A buzzword used in software teams, beta testing is a trial of your product and its features in near-final stages carried out by users to gather feedback before launching. However, a good beta test always starts with an alpha test. Product teams should, by definition, be both alpha and beta testing their products. 

Let’s unpack the definitions and goals of both, and why your product desperately needs a sophisticated testing strategy. 

What is alpha testing and when does it happen?

After a feature has been approved by development and QA, alpha testing is the next step in the path to a successful product. Alpha testing presents your new feature to your internal team, power users, and the various SMEs of your product, and gathers necessary feedback. 

During an alpha test, the team conducting the research will provide your testing team with a set of goals or tasks to complete using the new feature. The feedback they provide will help you see feature gaps, functionality bugs, and workflow issues that you may not have caught before. 

At Ironclad, beta and alpha tests have taught us that the most valuable users of our product are right in our office. As a result, their participation in alpha testing is key to user adoption. It also helps training our team members and keeping them up to date with changes in our app. 

Using internal teammates to vet new features helps improve internal product enablement, quality of feature functionality, and UX concepts. Further, it sets your team up for a successful beta period. Alpha tests should be a staple event in the product development lifecycle. 

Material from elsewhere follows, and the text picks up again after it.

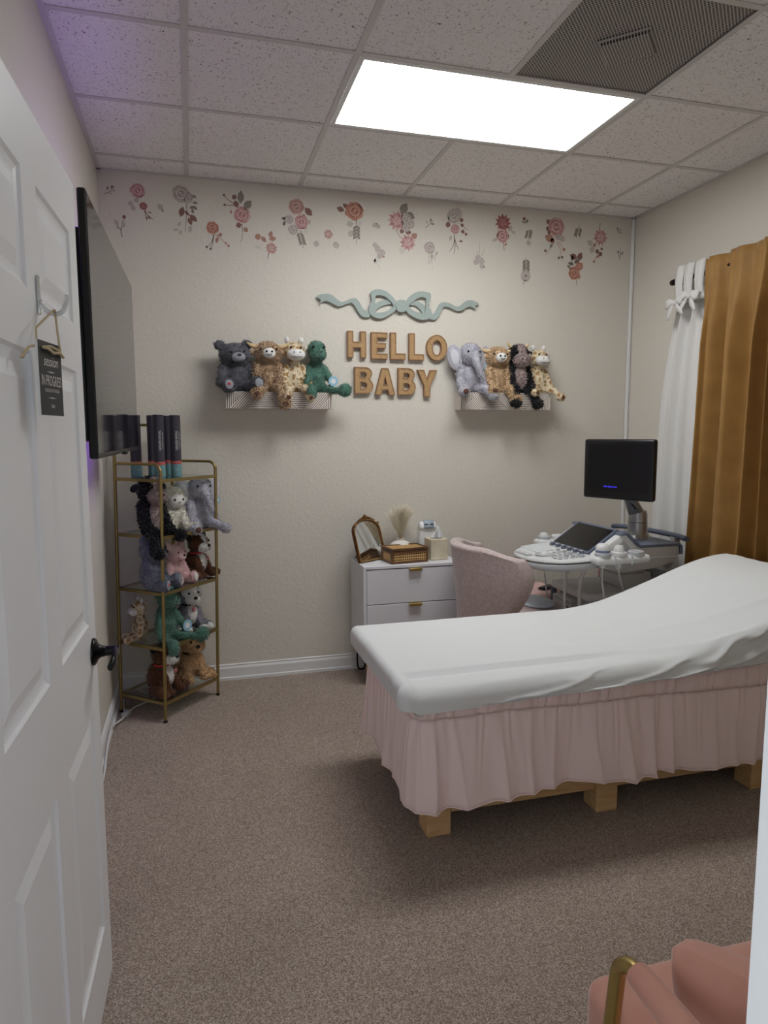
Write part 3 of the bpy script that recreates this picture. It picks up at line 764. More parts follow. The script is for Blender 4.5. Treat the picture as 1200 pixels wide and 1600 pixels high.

Alpha testing vs beta testing

The goal of a beta test is to release your new feature to a sample of your user base. Unlike in an alpha test, there are not (or shouldn’t be) specific tasks or items for the user to test during beta. Instead, beta testing means letting the user adopt the new feature into their everyday workflow in order to determine customer-specific improvements needed for launch. 

The key to success during beta testing is choosing a sample of users that covers a broad range of use cases in your product. This ensures all user behaviors are compatible with the new feature.

Beta testing can fuel valuable feedback from your users that can be used to improve and iterate your product to perfection. Having a good communication cycle with your user base will help ensure that your users are providing feedback, and avoid feedback ghosting.

Quality of feedback from alpha and beta testing

The value of conducting these tests with internal and external users is evidenced in the quality and quantity of feedback you receive from your users, which can be used to fuel feature iterations. Releasing a new feature without testing is a risky practice, there is a chance that your adoption rate for the new feature will be less than stellar. Like fingerprints, no two products are exactly the same. As a result, the outcome of the same change is radically different between products. 

For example, a feature in Slack that allows users to see the last time another user in their workspace was active could be very useful in many different professional environments. However, Snapchat implemented a similar feature years ago, and instantly, their user base started abusing and complaining about it. In 2 days, the change was reverted and users can no longer see the last time another user was active on the platform. 

Because of the radical difference between users, functions, and product type, Snapchat experienced a different reaction to the use case on their platform than Slack would expect.

To avoid implementing features that are not ideal to your users, you should perform both alpha and beta tests before launching to your user base. Keep your mind and ears open to feedback in the beta period, as users can provide the most valuable insight to new changes and show gaps that are harder to catch. Collect feedback and make changes to your beta product until your users are happy. Once you reach that point, your product will be ready for launch to your full user base.